The Japanese were not the only problem in the Aleutian campaign. Distance was another: Attu, the most western Aleutian Island is only 650 miles from the northernmost Japanese home bases, but 1,800 miles from mainland Alaska at Cold Harbor. Russia lost most of its air force when its former ally, Nazi Germany, attacked it. After America officially joined the Allies in December, 1941, it could build and fly “lend-lease” fighter planes and bombers via Alaska to Russian Siberia without danger from Axis forces. (Russia did not declare war on Japan until after the atomic bomb.) A route was set up from Great Falls, Montana through Edmonton Alberta, Whitehorse Yukon, and Nome Alaska, where Russian pilots would take over.
Violent weather caused more casualties than battle. Thanks to a warm Pacific current, Aleutian ports are ice free, but often fog-bound and stormy. The PT boats, so useful in the South Pacific while America was rebuilding its Pacific fleet, were tried in the Aleutians but were found useless in the rough seas. .And Alaska is cold This writer recalls reading a historical marker on the Alcan Highway commemorating a day so cold that the antifreeze froze in its containers.

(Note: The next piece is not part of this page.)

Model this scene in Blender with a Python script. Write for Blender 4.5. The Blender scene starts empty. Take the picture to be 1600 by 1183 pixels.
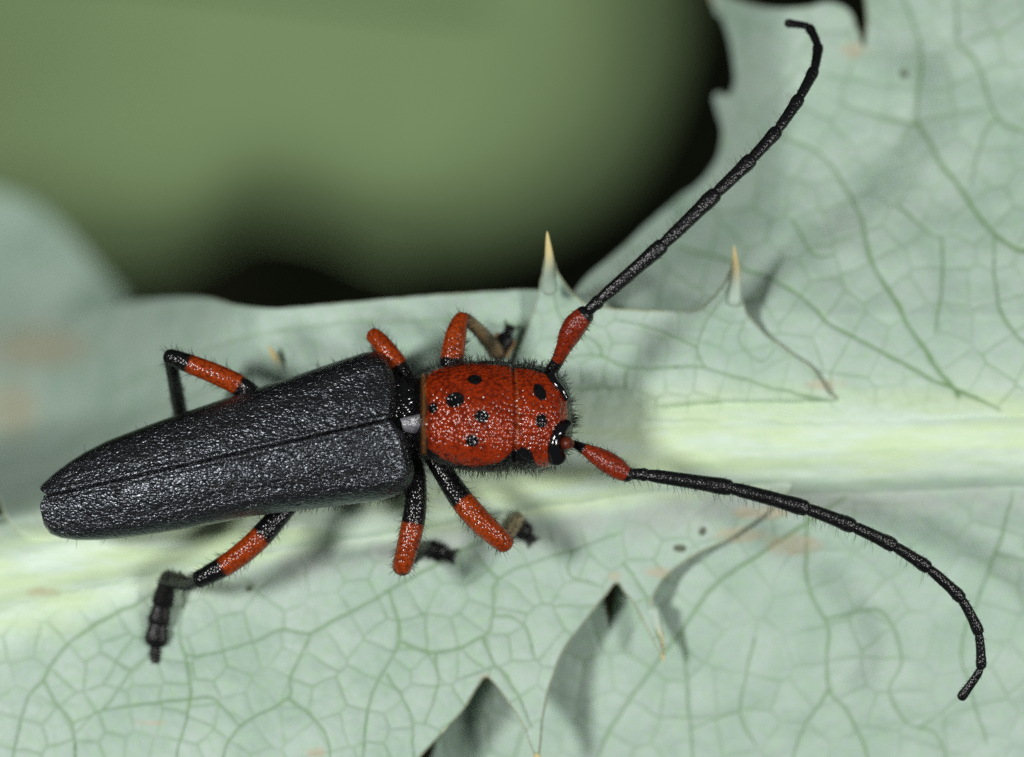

By 1944 and 1945, the fighting in the north was mostly over, avoiding the massive death rates to both American and Japanese civilians and military in those years. But the war had positive effects on western Canada and Alaska: the building of infrastructure and economy might have taken decades longer, if the war had not happened. And Canada might not have been able to send most of its troops to win in Europe if required to defend its vast northern wilderness alone.